━━━ STORED DATA ━━━

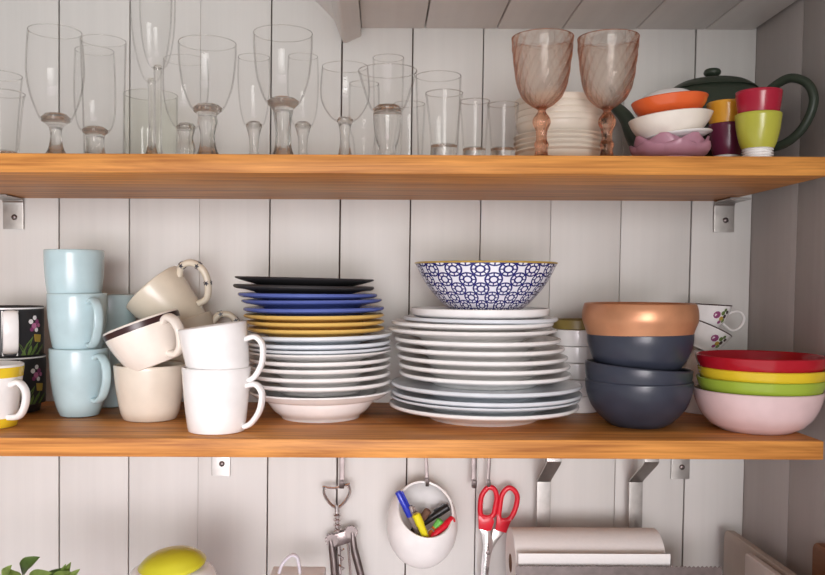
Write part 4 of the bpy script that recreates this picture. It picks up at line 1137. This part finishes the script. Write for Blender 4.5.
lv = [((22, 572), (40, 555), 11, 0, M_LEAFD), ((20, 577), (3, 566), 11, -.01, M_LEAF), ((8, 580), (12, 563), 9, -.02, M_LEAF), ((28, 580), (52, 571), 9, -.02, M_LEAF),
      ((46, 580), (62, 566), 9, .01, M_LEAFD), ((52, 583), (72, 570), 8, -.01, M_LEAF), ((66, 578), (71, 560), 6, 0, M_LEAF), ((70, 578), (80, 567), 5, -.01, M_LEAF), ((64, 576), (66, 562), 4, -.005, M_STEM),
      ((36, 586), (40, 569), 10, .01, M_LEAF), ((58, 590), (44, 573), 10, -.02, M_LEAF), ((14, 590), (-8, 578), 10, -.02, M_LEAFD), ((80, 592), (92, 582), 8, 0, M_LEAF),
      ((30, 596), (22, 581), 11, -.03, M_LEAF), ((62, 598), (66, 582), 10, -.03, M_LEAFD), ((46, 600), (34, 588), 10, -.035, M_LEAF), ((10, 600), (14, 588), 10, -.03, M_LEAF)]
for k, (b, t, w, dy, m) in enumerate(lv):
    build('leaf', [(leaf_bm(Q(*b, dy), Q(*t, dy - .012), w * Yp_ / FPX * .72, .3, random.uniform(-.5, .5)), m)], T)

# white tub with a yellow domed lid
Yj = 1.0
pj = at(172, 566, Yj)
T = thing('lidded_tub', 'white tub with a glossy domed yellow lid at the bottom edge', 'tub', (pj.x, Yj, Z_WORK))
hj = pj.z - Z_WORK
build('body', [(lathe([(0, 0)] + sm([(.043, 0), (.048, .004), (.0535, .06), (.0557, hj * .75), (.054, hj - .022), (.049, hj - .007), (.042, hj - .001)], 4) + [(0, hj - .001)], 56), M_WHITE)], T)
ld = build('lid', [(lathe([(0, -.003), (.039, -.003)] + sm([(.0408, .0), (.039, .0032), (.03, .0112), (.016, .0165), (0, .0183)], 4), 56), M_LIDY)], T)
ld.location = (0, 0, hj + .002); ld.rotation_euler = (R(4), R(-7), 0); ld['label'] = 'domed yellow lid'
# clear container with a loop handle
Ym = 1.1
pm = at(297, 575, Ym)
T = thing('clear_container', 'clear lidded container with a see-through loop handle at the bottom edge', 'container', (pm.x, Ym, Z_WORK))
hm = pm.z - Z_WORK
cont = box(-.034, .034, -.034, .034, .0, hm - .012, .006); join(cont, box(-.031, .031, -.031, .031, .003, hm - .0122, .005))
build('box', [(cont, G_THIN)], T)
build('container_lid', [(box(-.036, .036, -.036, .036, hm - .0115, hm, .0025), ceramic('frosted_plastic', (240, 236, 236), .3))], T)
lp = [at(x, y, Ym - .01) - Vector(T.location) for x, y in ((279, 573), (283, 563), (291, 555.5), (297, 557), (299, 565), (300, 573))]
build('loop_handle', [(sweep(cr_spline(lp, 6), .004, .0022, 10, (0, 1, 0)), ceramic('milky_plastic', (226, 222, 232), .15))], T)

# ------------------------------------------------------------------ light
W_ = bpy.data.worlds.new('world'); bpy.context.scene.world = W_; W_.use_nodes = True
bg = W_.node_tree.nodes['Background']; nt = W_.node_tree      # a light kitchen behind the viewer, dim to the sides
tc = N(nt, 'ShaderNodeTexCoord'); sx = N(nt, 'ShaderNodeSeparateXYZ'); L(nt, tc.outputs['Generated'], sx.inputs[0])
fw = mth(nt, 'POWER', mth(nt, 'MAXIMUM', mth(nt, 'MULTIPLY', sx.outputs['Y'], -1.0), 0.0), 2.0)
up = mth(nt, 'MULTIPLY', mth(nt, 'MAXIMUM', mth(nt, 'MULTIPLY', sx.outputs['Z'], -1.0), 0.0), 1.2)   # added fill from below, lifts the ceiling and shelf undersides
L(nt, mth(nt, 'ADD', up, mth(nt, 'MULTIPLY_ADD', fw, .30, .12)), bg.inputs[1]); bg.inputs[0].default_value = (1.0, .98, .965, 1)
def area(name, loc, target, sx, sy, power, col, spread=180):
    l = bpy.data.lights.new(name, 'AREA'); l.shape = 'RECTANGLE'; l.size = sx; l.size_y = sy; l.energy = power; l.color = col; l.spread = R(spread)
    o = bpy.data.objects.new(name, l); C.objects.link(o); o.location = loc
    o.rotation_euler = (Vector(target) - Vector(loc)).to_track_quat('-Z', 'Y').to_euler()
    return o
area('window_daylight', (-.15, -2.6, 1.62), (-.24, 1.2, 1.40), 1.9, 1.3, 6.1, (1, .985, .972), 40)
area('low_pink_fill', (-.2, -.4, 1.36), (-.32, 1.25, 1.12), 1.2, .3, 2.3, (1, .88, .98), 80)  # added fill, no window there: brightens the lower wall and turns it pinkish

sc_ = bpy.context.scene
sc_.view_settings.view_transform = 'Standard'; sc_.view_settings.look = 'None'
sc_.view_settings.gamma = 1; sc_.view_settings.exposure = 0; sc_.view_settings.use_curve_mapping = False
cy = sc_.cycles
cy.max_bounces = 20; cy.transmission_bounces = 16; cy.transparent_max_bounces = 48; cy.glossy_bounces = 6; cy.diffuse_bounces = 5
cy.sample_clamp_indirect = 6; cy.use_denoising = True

━━━

### TASK DIRECTIONS
Write the material out again exactly as it appears, dropping the pictures.

### SOLUTION TO THE PROBLEM
Write part 4 of the bpy script that recreates this picture. It picks up at line 1137. This part finishes the script. Write for Blender 4.5.
lv = [((22, 572), (40, 555), 11, 0, M_LEAFD), ((20, 577), (3, 566), 11, -.01, M_LEAF), ((8, 580), (12, 563), 9, -.02, M_LEAF), ((28, 580), (52, 571), 9, -.02, M_LEAF),
      ((46, 580), (62, 566), 9, .01, M_LEAFD), ((52, 583), (72, 570), 8, -.01, M_LEAF), ((66, 578), (71, 560), 6, 0, M_LEAF), ((70, 578), (80, 567), 5, -.01, M_LEAF), ((64, 576), (66, 562), 4, -.005, M_STEM),
      ((36, 586), (40, 569), 10, .01, M_LEAF), ((58, 590), (44, 573), 10, -.02, M_LEAF), ((14, 590), (-8, 578), 10, -.02, M_LEAFD), ((80, 592), (92, 582), 8, 0, M_LEAF),
      ((30, 596), (22, 581), 11, -.03, M_LEAF), ((62, 598), (66, 582), 10, -.03, M_LEAFD), ((46, 600), (34, 588), 10, -.035, M_LEAF), ((10, 600), (14, 588), 10, -.03, M_LEAF)]
for k, (b, t, w, dy, m) in enumerate(lv):
    build('leaf', [(leaf_bm(Q(*b, dy), Q(*t, dy - .012), w * Yp_ / FPX * .72, .3, random.uniform(-.5, .5)), m)], T)

# white tub with a yellow domed lid
Yj = 1.0
pj = at(172, 566, Yj)
T = thing('lidded_tub', 'white tub with a glossy domed yellow lid at the bottom edge', 'tub', (pj.x, Yj, Z_WORK))
hj = pj.z - Z_WORK
build('body', [(lathe([(0, 0)] + sm([(.043, 0), (.048, .004), (.0535, .06), (.0557, hj * .75), (.054, hj - .022), (.049, hj - .007), (.042, hj - .001)], 4) + [(0, hj - .001)], 56), M_WHITE)], T)
ld = build('lid', [(lathe([(0, -.003), (.039, -.003)] + sm([(.0408, .0), (.039, .0032), (.03, .0112), (.016, .0165), (0, .0183)], 4), 56), M_LIDY)], T)
ld.location = (0, 0, hj + .002); ld.rotation_euler = (R(4), R(-7), 0); ld['label'] = 'domed yellow lid'
# clear container with a loop handle
Ym = 1.1
pm = at(297, 575, Ym)
T = thing('clear_container', 'clear lidded container with a see-through loop handle at the bottom edge', 'container', (pm.x, Ym, Z_WORK))
hm = pm.z - Z_WORK
cont = box(-.034, .034, -.034, .034, .0, hm - .012, .006); join(cont, box(-.031, .031, -.031, .031, .003, hm - .0122, .005))
build('box', [(cont, G_THIN)], T)
build('container_lid', [(box(-.036, .036, -.036, .036, hm - .0115, hm, .0025), ceramic('frosted_plastic', (240, 236, 236), .3))], T)
lp = [at(x, y, Ym - .01) - Vector(T.location) for x, y in ((279, 573), (283, 563), (291, 555.5), (297, 557), (299, 565), (300, 573))]
build('loop_handle', [(sweep(cr_spline(lp, 6), .004, .0022, 10, (0, 1, 0)), ceramic('milky_plastic', (226, 222, 232), .15))], T)

# ------------------------------------------------------------------ light
W_ = bpy.data.worlds.new('world'); bpy.context.scene.world = W_; W_.use_nodes = True
bg = W_.node_tree.nodes['Background']; nt = W_.node_tree      # a light kitchen behind the viewer, dim to the sides
tc = N(nt, 'ShaderNodeTexCoord'); sx = N(nt, 'ShaderNodeSeparateXYZ'); L(nt, tc.outputs['Generated'], sx.inputs[0])
fw = mth(nt, 'POWER', mth(nt, 'MAXIMUM', mth(nt, 'MULTIPLY', sx.outputs['Y'], -1.0), 0.0), 2.0)
up = mth(nt, 'MULTIPLY', mth(nt, 'MAXIMUM', mth(nt, 'MULTIPLY', sx.outputs['Z'], -1.0), 0.0), 1.2)   # added fill from below, lifts the ceiling and shelf undersides
L(nt, mth(nt, 'ADD', up, mth(nt, 'MULTIPLY_ADD', fw, .30, .12)), bg.inputs[1]); bg.inputs[0].default_value = (1.0, .98, .965, 1)
def area(name, loc, target, sx, sy, power, col, spread=180):
    l = bpy.data.lights.new(name, 'AREA'); l.shape = 'RECTANGLE'; l.size = sx; l.size_y = sy; l.energy = power; l.color = col; l.spread = R(spread)
    o = bpy.data.objects.new(name, l); C.objects.link(o); o.location = loc
    o.rotation_euler = (Vector(target) - Vector(loc)).to_track_quat('-Z', 'Y').to_euler()
    return o
area('window_daylight', (-.15, -2.6, 1.62), (-.24, 1.2, 1.40), 1.9, 1.3, 6.1, (1, .985, .972), 40)
area('low_pink_fill', (-.2, -.4, 1.36), (-.32, 1.25, 1.12), 1.2, .3, 2.3, (1, .88, .98), 80)  # added fill, no window there: brightens the lower wall and turns it pinkish

sc_ = bpy.context.scene
sc_.view_settings.view_transform = 'Standard'; sc_.view_settings.look = 'None'
sc_.view_settings.gamma = 1; sc_.view_settings.exposure = 0; sc_.view_settings.use_curve_mapping = False
cy = sc_.cycles
cy.max_bounces = 20; cy.transmission_bounces = 16; cy.transparent_max_bounces = 48; cy.glossy_bounces = 6; cy.diffuse_bounces = 5
cy.sample_clamp_indirect = 6; cy.use_denoising = True